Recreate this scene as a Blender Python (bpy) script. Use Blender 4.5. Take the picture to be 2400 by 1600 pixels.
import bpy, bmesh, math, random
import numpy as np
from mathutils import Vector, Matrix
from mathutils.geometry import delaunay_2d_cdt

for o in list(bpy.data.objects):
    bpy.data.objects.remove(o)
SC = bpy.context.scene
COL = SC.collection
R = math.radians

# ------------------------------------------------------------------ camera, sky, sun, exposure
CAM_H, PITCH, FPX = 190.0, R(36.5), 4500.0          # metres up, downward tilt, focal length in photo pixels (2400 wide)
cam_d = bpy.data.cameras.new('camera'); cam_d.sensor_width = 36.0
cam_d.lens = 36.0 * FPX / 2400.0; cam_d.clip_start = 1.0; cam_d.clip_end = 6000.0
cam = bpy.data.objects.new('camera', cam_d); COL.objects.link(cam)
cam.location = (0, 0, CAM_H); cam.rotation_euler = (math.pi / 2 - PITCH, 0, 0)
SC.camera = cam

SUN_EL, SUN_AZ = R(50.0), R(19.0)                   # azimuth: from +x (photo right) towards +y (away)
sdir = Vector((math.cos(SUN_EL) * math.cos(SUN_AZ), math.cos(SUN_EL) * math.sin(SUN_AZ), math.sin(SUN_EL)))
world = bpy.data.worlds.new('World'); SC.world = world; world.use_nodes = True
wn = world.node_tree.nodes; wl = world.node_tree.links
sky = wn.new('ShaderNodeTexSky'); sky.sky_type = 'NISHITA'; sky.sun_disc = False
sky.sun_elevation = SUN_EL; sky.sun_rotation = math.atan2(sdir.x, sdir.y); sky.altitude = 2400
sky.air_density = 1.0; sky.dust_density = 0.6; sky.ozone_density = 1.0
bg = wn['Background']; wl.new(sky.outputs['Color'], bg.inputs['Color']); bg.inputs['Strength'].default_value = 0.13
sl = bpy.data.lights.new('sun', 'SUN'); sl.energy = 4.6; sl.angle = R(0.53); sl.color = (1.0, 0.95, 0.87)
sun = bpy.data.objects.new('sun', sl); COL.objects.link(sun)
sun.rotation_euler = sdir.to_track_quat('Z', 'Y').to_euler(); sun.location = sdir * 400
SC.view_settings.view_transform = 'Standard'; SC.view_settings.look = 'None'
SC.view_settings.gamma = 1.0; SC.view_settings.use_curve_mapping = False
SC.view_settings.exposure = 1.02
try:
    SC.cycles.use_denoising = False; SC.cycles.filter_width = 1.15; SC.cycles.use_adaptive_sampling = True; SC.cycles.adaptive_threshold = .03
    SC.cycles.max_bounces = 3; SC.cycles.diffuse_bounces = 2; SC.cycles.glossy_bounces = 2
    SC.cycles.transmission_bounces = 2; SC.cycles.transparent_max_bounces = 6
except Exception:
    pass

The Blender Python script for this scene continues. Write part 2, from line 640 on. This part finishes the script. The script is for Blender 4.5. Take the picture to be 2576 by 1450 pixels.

▶ [Goal of the exercise]
Copy the data above in full, character for character.

▶ [Solution for this task]
Recreate this scene as a Blender Python (bpy) script. Use Blender 4.5. Take the picture to be 2400 by 1600 pixels.
import bpy, bmesh, math, random
import numpy as np
from mathutils import Vector, Matrix
from mathutils.geometry import delaunay_2d_cdt

for o in list(bpy.data.objects):
    bpy.data.objects.remove(o)
SC = bpy.context.scene
COL = SC.collection
R = math.radians

# ------------------------------------------------------------------ camera, sky, sun, exposure
CAM_H, PITCH, FPX = 190.0, R(36.5), 4500.0          # metres up, downward tilt, focal length in photo pixels (2400 wide)
cam_d = bpy.data.cameras.new('camera'); cam_d.sensor_width = 36.0
cam_d.lens = 36.0 * FPX / 2400.0; cam_d.clip_start = 1.0; cam_d.clip_end = 6000.0
cam = bpy.data.objects.new('camera', cam_d); COL.objects.link(cam)
cam.location = (0, 0, CAM_H); cam.rotation_euler = (math.pi / 2 - PITCH, 0, 0)
SC.camera = cam

SUN_EL, SUN_AZ = R(50.0), R(19.0)                   # azimuth: from +x (photo right) towards +y (away)
sdir = Vector((math.cos(SUN_EL) * math.cos(SUN_AZ), math.cos(SUN_EL) * math.sin(SUN_AZ), math.sin(SUN_EL)))
world = bpy.data.worlds.new('World'); SC.world = world; world.use_nodes = True
wn = world.node_tree.nodes; wl = world.node_tree.links
sky = wn.new('ShaderNodeTexSky'); sky.sky_type = 'NISHITA'; sky.sun_disc = False
sky.sun_elevation = SUN_EL; sky.sun_rotation = math.atan2(sdir.x, sdir.y); sky.altitude = 2400
sky.air_density = 1.0; sky.dust_density = 0.6; sky.ozone_density = 1.0
bg = wn['Background']; wl.new(sky.outputs['Color'], bg.inputs['Color']); bg.inputs['Strength'].default_value = 0.13
sl = bpy.data.lights.new('sun', 'SUN'); sl.energy = 4.6; sl.angle = R(0.53); sl.color = (1.0, 0.95, 0.87)
sun = bpy.data.objects.new('sun', sl); COL.objects.link(sun)
sun.rotation_euler = sdir.to_track_quat('Z', 'Y').to_euler(); sun.location = sdir * 400
SC.view_settings.view_transform = 'Standard'; SC.view_settings.look = 'None'
SC.view_settings.gamma = 1.0; SC.view_settings.use_curve_mapping = False
SC.view_settings.exposure = 1.02
try:
    SC.cycles.use_denoising = False; SC.cycles.filter_width = 1.15; SC.cycles.use_adaptive_sampling = True; SC.cycles.adaptive_threshold = .03
    SC.cycles.max_bounces = 3; SC.cycles.diffuse_bounces = 2; SC.cycles.glossy_bounces = 2
    SC.cycles.transmission_bounces = 2; SC.cycles.transparent_max_bounces = 6
except Exception:
    pass

The Blender Python script for this scene continues. Write part 2, from line 640 on. This part finishes the script. The script is for Blender 4.5. Take the picture to be 2576 by 1450 pixels.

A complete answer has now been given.